We’ve asked 805 marketing leaders across 15 countries and regions in our new CMO Barometer 2026 study, conducted in partnership with the University of St. Gallen and Heidrick & Struggles. The results paint a clear picture: the role of the CMO is being completely rewritten.
The Age of the CMO Transformer
68% of global CMOs believe AI will be the defining theme of 2026. But not as a trend or a tool. It’s something bigger: a structural transformation. Because it’s changing what marketing leaders need to know, do, and embody.
For the first time since we began tracking, CMOs ranked digital and tech capabilities (45%) as the most important skill for the year ahead, outpacing leadership and team management.

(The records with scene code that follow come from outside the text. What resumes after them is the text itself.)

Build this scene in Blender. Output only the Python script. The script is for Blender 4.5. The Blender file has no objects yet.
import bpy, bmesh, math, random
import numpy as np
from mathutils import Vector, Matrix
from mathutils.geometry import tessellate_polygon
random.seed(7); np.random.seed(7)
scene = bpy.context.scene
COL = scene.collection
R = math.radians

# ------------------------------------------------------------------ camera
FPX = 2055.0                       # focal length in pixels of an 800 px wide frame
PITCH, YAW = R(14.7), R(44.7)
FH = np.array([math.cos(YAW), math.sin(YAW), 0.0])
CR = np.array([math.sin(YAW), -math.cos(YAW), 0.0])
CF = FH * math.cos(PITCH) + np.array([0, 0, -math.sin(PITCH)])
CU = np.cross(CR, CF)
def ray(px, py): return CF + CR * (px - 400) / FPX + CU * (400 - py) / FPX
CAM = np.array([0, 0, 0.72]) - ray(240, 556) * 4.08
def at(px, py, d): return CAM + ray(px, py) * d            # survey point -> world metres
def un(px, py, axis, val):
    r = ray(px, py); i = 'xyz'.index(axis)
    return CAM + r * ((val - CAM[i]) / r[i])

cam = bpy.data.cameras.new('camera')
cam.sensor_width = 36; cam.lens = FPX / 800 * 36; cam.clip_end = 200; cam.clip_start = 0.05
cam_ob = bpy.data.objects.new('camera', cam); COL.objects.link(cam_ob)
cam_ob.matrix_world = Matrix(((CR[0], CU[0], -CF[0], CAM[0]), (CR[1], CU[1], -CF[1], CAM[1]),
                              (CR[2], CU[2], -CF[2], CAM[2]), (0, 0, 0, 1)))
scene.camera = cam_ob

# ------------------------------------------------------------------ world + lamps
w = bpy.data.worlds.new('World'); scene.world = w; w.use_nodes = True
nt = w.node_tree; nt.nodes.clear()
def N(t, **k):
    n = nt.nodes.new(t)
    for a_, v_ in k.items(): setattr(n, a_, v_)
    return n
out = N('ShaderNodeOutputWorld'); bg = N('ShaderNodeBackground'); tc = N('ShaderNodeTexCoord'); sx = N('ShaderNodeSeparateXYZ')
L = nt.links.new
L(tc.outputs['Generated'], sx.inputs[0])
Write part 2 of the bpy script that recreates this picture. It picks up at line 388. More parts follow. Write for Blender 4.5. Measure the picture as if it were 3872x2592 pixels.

The CMO is no longer just a brand builder or storyteller. They are becoming the architect of transformation. In other words, CMOs become “the unofficial CTOs with a storytelling edge,” while creativity and originality remain the top expectations from agency partners.
In other words, the marketing function is not getting simpler. It’s expanding in both directions. You’re expected to own the future, without losing the magic of the past.
Europe Leans In, But with Nuance
Across Europe, this transformation is unfolding at different speeds. In Germany, the Netherlands and Italy, AI tops the agenda. But in markets like France and Switzerland, marketers put equal weight on customer experience and ROI-driven data marketing. Meanwhile, in the UK, CMOs prioritize international expansion as well as personalization.
Regardless of their individual agenda for 2026, what unites them all is this: CMOs are under pressure to show up differently. Not just as communicators, but as cross-functional leaders who can bring together performance, platforms, and integrate conflicting goals.
The Three Paradoxes CMOs Have to Master
The data revealed the need for a shift in mindset. CMOs are being asked to navigate what I call the three paradoxes of modern marketing leadership:
- AI vs. Human Authenticity
CMOs must embrace AI to personalize, optimize and above all – scale. But they also have to fiercely protect their brand’s emotional core. The winning formula? Use AI to remove friction and free up space for more meaningful human connection. Think co-creation, not replacement.
- Speed vs. Strategy
The clock is ticking faster in every marketing department. But speed without strategy leads to waste. CMOs must build agile systems that allow for fast execution and strategic discipline. This means investing in smarter MarTech stacks, not just bigger ones, and to create clear roles and processes.
- Creativity vs. Accountability
Brand storytelling still matters. A lot. Making your brand relevant and seen is crucial when algorithms define what is to be preferred. But so is proving its value. The CMOs who thrive in 2026 will be those who can translate creativity into ROI – or ROAI – in a language the CFO understands.
What Should a 2026-Ready CMO Do?
Here are four practical steps to prepare for the paradoxes ahead:
- Build your AI muscle.
Not just the tools, but the thinking. Learn what AI can and can’t do. Test it in safe spaces. Define how it changes team roles, timelines, and creative processes. You don’t need to code. But you do need to lead with understanding.
- Reframe agency partnerships.
Agencies are no longer just executors; they are transformation partners – just as the name suggests. Use them to stress-test ideas, spot blind spots, and co-design future workflows. Ask not only “what can you create for me?” but “how can you help us evolve?”.
- Get closer to your CFO.
Budget uncertainty is real: only 32% of CMOs expect increases in 2026. To protect and grow your resources, link marketing clearly to business value. That means moving beyond vanity metrics and connecting brand-building to behavior change, customer retention, and revenue resilience.
- Double down on culture.
Amid all the tech talk, don’t forget what actually fuels teams: culture, clarity, and purpose. In hybrid and global teams, this matters more than ever. Clear roles and ethics are vital in tough times; they create an aligned view and motivation. Make sure your people understand not just what you’re doing, but why.
The Upside? You’re Not Alone
Here’s the good news: you’re not navigating this alone. The CMOs we surveyed are facing the same tensions. And more than ever, they’re turning to each other, to peers, and to partners for shared insight.
The role is complex, yes. But it’s also more influential than ever. CMOs now sit at the intersection of commerce, culture, and code. And those who embrace that complexity will help shape not just campaigns, but companies.
So, if you’re feeling the paradox, you’re not behind. You’re exactly where the future is happening.